The Eyes of Tammy Faye

The concern in transforming Jessica Chastain into the flamboyant televangelist Tammy Faye Bakker — who famously had no top to go over in terms of hair and makeup — was: How much Tammy Faye was too much?

“We didn’t want to completely obliterate Jessica in this process,” says Justin Raleigh, who created and applied the special prosthetic makeup effects. “You can lose the audience’s connection to the person under the prosthetics when you completely cover them.”

Raleigh’s team employed a computer-rendered amalgamation of both women’s features. “We took it to the most extreme coverage, then peeled away all those layers down to the hallmark elements,” says Raleigh.

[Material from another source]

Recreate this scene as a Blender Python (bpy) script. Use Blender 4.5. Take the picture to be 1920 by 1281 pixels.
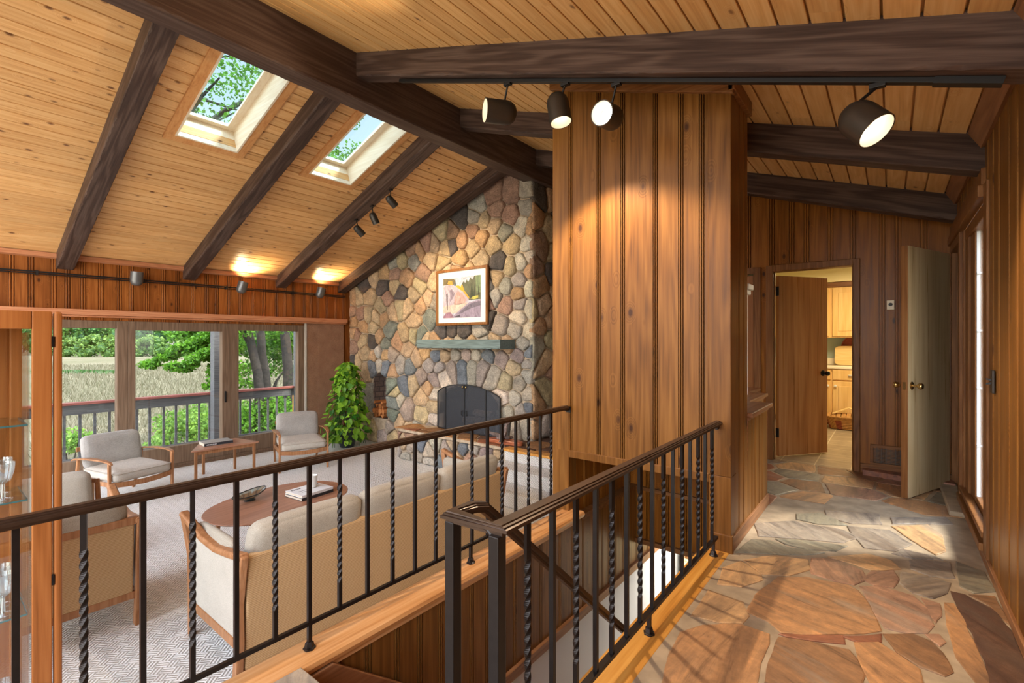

Raleigh augmented the baseline look to reflect Bakker’s ’80s/’90s era with larger, fuller facial prosthetics to show weight gain, and an enhanced lip line; for her later years, that look was aged with stippled latex over stretched skin to create crepe-like wrinkles. From there, Chastain, her longtime collaborator and makeup department head Linda Dowds, and hair department head Stephanie Ingram formulated more specific looks.

“The look across the board was pretty intense,” says Ingram of Bakker’s ever-shifting, oft-stratospheric hairstyles. “It’s amazing how different she looked when you took her from the ’80s, when it was curly and dirty blond with roots, to when she had it short, and then at the end when she was red … The colors of the wigs that she wore in those times were showing how Tammy was actually feeling.”